Wednesday, 20 July 2016

With Romer back to a US-inspired World Bank? (extended)

Paul M. Romer, mostly known for his seminal contribution to endogenous growth theory and defender of special zones (´Charter Cities´), will be the next chief economist of the World Bank. His nomination last Monday was greeted with overwhelming enthusiasm[1], especially by academic peers.
With Romer, the World Bank can strengthen her profile as knowledge bank. That should help to differentiate the multilateral fauna of development banking. It was Paul Romer who enriched growth theory by endogenizing ideas and Know How, rather than treat human capital as an exogenous residual. From his pioneering work it would follow that open economies grow faster in the longer run if they foster institutions and a social model that help create and disseminate know how. From there to Romer´s idea of  “Charter Cities”, new cities in poor countries, is a quick link[2] as urban agglomerations tend to breed the generation and dissemination of ideas.
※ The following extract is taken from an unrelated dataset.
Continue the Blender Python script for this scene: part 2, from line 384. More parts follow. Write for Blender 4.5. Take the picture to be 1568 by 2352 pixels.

Romer´s “Charter Cities” are supposed to foster development within poor countries via the creation of new special zones that are free from corruption and where property rights are respected. Europe knows what Romer discovered and re-packaged already since the Middle Ages: Stadtluft macht frei[3]. Serfs could flee the feudal lands and gain freedom in this way, making cities a territory outside the feudal system to a certain extent, similar to “Charter Cities”.
The developmental role of “Charter Cities” is derived from the experiences of the former British crown colony Hong Kong and the Chinese special economic zone Shenzhen. Not only the historical origin of Romer´s concept has a neo-colonial smell, but also the fact that the poor-country government has largely to give up control to foreign investors. Honduras tried the concept in 2011 by modifying the constitution to allow judiciary, police, economics and finance to be removed from central government in new ´special development zones´. Critics have pointed to Honduras´ past as a “banana republic” under US corporate dominance.  Rather than becoming prosperous development poles, special zones or model cities can easily turn into heavens for tax evasion, money laundering, corruption and sweatshops, warned the Neue Zürcher Zeitung already in 2012[4].
I regret that the World Bank reverses the newly-established tradition to select her chief economist from an emerging country. With the former and the current chief economists, the World Bank brought the Chinese and Indian development economists Justin Yifu Lin and Kaushik Basu to DC. To my knowledge, Professor Lin was the first chief economist at the bank who did not come from a North American university[5]. Especially the nomination of Lin had reflected Shifting Wealth, the recalibration of the world toward the East; not just economic or political, but also paradigmatic.
I venture the hypothesis that the choice of a US economist can be explained by multilateral fragmentation, compatible with Hirschman´s exit-voice dichotomy[6]. The US could not prevent establishment of the AIIB, China´s successful attempt to exit the US-led multilateral banking system. Capital-rich China is hard to compete with for the US on the basis of funding alone; but the World Bank may counter the decline in its relative importance on the basis of Know How. Whatever the official rhetoric, the choice of Romer will perhaps help restore the old world of paradigmatic US dominance in development banking.



[1] For a rare criticism, see Norbert Häring, The World Bank on the way back to the Washington Consensus – with Chicago Boy Paul Romer, 19. Juli 2016. Häring equates the poster city Hong Kong with an neocolonial inclination of the future World Bank chief economist.
[2] The Economist, “The World Bank hires a famous contrarian”, 18th July 2016.
[3] For history and English explanation, see https://en.wikipedia.org/wiki/Stadtluft_macht_frei.
[4] Peter Gaupp, “Honduras: Entwicklungspol oder Steueroase?”, Neue Zürcher Zeitung, 4th October 2012.
[5] François Bourguignon came from the Paris School of Economics but had started his academic career in Ontario, Canada.
[6] Helmut Reisen, “Will the AIIB and the NDB Help Reform Multilateral Development Banking?”, Global Policy, Volume 6Issue 3pages 297–304, September 2015.